### [INSTRUCTIONS FOR THE TASK]
In the listing below, find every line containing "follow" and copy it out.

### [SUPPLIED ENTRIES]
━━━

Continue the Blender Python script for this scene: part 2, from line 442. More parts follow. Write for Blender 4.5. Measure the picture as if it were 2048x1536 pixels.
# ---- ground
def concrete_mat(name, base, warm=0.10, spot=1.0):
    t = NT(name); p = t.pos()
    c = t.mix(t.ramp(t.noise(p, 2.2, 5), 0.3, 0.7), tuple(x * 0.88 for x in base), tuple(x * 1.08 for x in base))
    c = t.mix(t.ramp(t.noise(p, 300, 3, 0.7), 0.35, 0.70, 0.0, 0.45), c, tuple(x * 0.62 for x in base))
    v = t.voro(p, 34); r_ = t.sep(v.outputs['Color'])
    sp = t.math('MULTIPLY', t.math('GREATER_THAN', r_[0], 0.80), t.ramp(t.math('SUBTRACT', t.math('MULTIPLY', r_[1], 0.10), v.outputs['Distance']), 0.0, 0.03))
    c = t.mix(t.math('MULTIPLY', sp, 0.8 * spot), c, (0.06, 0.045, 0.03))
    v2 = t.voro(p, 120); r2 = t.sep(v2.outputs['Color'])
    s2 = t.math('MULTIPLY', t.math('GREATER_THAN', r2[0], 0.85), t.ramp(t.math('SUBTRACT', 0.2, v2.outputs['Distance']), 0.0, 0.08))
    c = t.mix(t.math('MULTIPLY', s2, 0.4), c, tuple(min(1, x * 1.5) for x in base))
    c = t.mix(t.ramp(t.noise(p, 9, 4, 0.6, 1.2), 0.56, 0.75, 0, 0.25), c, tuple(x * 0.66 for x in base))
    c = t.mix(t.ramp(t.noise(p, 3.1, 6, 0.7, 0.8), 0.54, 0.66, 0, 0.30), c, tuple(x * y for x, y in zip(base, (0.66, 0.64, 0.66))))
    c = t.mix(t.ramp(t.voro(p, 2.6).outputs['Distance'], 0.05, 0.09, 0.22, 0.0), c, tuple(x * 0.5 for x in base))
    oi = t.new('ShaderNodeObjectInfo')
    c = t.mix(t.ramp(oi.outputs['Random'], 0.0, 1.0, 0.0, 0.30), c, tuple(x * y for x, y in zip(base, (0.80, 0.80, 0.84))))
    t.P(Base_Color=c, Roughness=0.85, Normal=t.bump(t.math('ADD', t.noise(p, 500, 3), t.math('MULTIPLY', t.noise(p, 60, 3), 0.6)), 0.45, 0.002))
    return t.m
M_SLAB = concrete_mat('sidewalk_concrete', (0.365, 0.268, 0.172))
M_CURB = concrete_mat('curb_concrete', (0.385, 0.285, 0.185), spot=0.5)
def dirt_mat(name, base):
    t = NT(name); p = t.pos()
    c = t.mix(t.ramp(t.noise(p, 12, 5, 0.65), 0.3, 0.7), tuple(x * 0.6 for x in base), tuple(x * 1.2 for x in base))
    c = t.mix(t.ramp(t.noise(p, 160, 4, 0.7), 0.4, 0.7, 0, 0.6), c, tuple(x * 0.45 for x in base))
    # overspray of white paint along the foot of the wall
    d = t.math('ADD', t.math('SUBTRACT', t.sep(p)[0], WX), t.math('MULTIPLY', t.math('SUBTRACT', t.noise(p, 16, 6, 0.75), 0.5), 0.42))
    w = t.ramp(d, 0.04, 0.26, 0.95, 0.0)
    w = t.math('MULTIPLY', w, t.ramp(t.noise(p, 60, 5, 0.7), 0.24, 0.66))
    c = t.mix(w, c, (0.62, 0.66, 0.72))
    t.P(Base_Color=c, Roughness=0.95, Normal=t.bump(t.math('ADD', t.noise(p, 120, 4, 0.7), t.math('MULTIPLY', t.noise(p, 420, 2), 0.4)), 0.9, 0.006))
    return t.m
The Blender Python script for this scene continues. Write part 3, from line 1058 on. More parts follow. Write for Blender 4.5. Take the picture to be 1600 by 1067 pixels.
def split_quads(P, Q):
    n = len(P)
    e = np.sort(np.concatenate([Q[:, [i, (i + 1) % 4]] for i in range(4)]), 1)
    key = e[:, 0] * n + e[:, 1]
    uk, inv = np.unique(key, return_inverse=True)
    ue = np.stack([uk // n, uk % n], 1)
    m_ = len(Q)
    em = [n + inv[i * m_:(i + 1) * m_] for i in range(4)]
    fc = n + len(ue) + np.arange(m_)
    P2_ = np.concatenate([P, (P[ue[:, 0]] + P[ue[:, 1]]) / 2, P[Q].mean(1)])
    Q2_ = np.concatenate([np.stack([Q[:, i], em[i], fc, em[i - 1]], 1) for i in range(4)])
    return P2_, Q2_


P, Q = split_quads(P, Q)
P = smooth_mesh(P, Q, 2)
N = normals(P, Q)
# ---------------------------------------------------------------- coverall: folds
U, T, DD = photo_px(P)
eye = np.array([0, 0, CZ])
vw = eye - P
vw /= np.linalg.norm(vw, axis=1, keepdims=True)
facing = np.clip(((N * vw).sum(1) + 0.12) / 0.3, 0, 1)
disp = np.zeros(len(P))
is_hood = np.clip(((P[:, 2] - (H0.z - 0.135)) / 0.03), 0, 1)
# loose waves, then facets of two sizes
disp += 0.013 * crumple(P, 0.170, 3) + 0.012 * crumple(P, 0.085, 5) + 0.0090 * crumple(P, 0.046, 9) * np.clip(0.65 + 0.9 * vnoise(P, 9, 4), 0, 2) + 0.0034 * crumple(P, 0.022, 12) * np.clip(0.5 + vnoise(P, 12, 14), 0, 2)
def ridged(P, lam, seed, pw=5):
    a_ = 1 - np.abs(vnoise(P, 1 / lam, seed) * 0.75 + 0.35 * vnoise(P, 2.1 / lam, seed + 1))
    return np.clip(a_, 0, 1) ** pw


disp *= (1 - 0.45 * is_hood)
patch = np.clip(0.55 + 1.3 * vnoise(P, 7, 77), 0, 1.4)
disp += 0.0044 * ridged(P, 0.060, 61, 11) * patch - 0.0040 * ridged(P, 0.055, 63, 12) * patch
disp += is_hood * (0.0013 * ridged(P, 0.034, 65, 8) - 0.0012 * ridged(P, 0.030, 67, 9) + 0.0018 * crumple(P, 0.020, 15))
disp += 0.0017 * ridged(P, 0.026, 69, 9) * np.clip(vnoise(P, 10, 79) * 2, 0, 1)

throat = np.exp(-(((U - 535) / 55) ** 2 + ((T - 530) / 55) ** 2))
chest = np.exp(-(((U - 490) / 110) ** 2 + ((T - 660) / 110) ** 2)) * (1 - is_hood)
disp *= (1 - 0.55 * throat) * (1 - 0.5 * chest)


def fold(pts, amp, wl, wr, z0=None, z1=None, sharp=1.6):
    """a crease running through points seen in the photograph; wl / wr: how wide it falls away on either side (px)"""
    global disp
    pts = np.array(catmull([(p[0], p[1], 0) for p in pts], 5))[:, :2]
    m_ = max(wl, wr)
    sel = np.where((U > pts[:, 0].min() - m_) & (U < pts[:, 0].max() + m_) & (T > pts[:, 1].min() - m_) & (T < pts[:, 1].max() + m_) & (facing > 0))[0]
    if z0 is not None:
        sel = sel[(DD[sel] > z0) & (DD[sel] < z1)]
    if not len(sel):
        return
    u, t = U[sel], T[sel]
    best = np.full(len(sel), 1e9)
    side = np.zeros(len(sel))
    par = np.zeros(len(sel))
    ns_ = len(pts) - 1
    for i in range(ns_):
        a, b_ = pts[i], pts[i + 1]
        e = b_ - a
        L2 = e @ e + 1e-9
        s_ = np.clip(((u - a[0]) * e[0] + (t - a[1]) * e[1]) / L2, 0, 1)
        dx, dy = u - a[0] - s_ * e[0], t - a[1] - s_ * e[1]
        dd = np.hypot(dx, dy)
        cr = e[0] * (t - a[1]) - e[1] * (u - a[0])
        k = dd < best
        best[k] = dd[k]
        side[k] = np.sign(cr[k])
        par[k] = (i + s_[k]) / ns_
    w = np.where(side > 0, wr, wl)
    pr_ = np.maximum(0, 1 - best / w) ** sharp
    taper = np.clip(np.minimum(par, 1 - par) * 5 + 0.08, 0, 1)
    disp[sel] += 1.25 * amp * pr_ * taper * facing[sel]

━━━

### [SOLUTION]
Continue the Blender Python script for this scene: part 2, from line 442. More parts follow. Write for Blender 4.5. Measure the picture as if it were 2048x1536 pixels.
The Blender Python script for this scene continues. Write part 3, from line 1058 on. More parts follow. Write for Blender 4.5. Take the picture to be 1600 by 1067 pixels.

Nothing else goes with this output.